Ignore the overall length a look at the wine penetration depth. The Mouton barely nudges past the tip of the cork showing a good seal for the remainder of the cork, while the Gaja appears to have cork that is stained almost 2/3’s of the depth.
I haven’t witnessed that myself (and I’ve experienced few corked Barolos), but someone once told me that it’s hard to get corks that are both very high grade and long.
Both wines have been in the same cellar since release. The Gaja, although longer appears to be made of an inferior quality cork. It has a lot of dents, cracks and bits missing out of it. Wine has seeped over half its length already. Although I think this wine will be very long lived I now have a concern that the remaining bottles will start leaking at some stage and bring a premature end to its life. Where else the Mouton cork looks to be better, it feels denser and hardly any seepage has occurred. At this price level I would hope that only BEST cork material would be used.
I was wondering about the same thing another day. We opened a bottle Scarecrow 05 along with a few other napa cabs.
It has a really short cork and it broke. But, the wine was the WOTY though…
It does look that way, but both wines have been stored ,in the same cellar , at 12 Degrees Celsius since they were released…seem like a crap cork to me.
Why don’t you blame the bottle instead? If you look very closely in the picture you’ll see where the cork indents near the bottom of where it says GAJA, then it flares back out (and above the Gaja as well). That’s also roughly where the seapage stops. Appears to be a classic poorly designed or manufacturing flaw in the inside neck of the bottle. That would cause the cork not to seal properly against the side of the glass. Or they ordered/got the wrong diameter corks.

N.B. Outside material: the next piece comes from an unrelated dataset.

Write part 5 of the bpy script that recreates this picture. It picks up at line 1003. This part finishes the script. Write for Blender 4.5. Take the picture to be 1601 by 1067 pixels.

Either way if the cork doesn’t fit right in the neck of the bottle it won’t seal right. That’s not always the corks fault.
Fair call Andy. That thought had crossed my mind. I would have thought the getting the mold correct, not that I really know much about that, would be the easiest thing to get right but then there’s the injecting of the glass and I’m not sure how one would check the inside of the bottle for any variations.
If you’re really worried about the future of your Gaja bottles and you don’t own them as an investment, cut the capsules off and inspect the corks. I do this to all older bottles I buy because my only intention is to enjoy them.